Si el artículo que se da como regalo de devolución no es equivalente, el receptor se sentirá contrariado y se enfadará, pero no dispone de medios directos para exigir su reparación, ni para forzar a su asociado a poner fin a la transacción.

 

Lectura 4

  • SAHLINS, M. [1974], 1977. Economía de la Edad de Piedra. Madrid: Akal, pgs. 13-14.

Para la opinión general, una sociedad opulenta es aquélla en al que se satisfacen con facilidad todas las necesidades materiales de sus componentes. Asegurar que los cazadores eran opulentos significa negar entonces que la condición humana es una tragedia decretada donde el hombre está prisionero de la ardua labor que significa la perpetua disparidad entre sus carencias ilimitadas y la insuficiencia de sus medios.

Es que a la opulencia se puede llegar por dos caminos diferentes.

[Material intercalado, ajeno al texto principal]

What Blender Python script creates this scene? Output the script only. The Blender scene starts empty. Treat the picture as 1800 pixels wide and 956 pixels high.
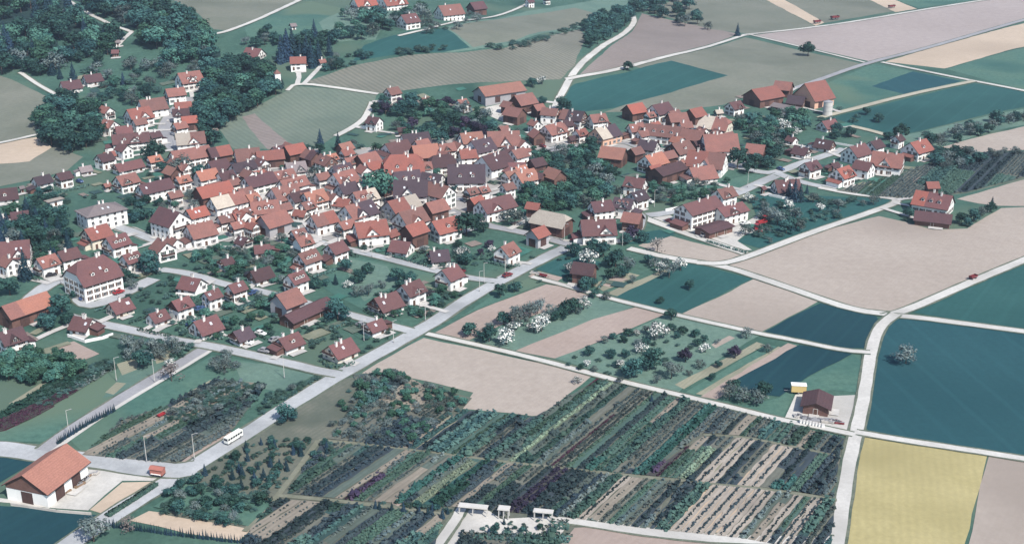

Las necesidades pueden ser “fácilmente satisfechas” o bien produciendo mucho, o bien deseando poco. La concepción más difundida, al modo de Galbraith, se basa en supuestos particularmente apropiados a la economía de mercado: que las necesidades del hombre son grandes, por no decir infinitas, mientras que sus medios son limitados, aunque pueden aumentar. Es así que la brecha que se produce entre medios y fines puede reducirse mediante la productividad industrial, al menos hasta hacer que los “productos de primera necesidad” se vuelvan abundantes. Pero existe también un camino Zen hacia la opulencia por parte de premisas algo diferentes de las nuestras: que las necesidades materiales humanas son finitas y escasas y los medios técnicos, inalterables pero por regla general adecuados. Adoptando la estrategia Zen, un pueblo puede gozar de una abundancia material incomparable… con un bajo nevel de vida.

Ésta es, a mi parecer, la mejor manera de describir a los cazadores y la que ayuda a explicar algunas de sus conductas económicas más curiosas: por ejemplo, su “prodigalidad”, es decir, la inclinación a consumir rápidamente todas las reservas de que disponen como si no dudaran ni un momento de poder conseguir más. Libres de las obsesiones de escasez características del mercado, es posible hablar mucho más de abundancia respecto de las inclinaciones económicas de los cazadores que las nuestras.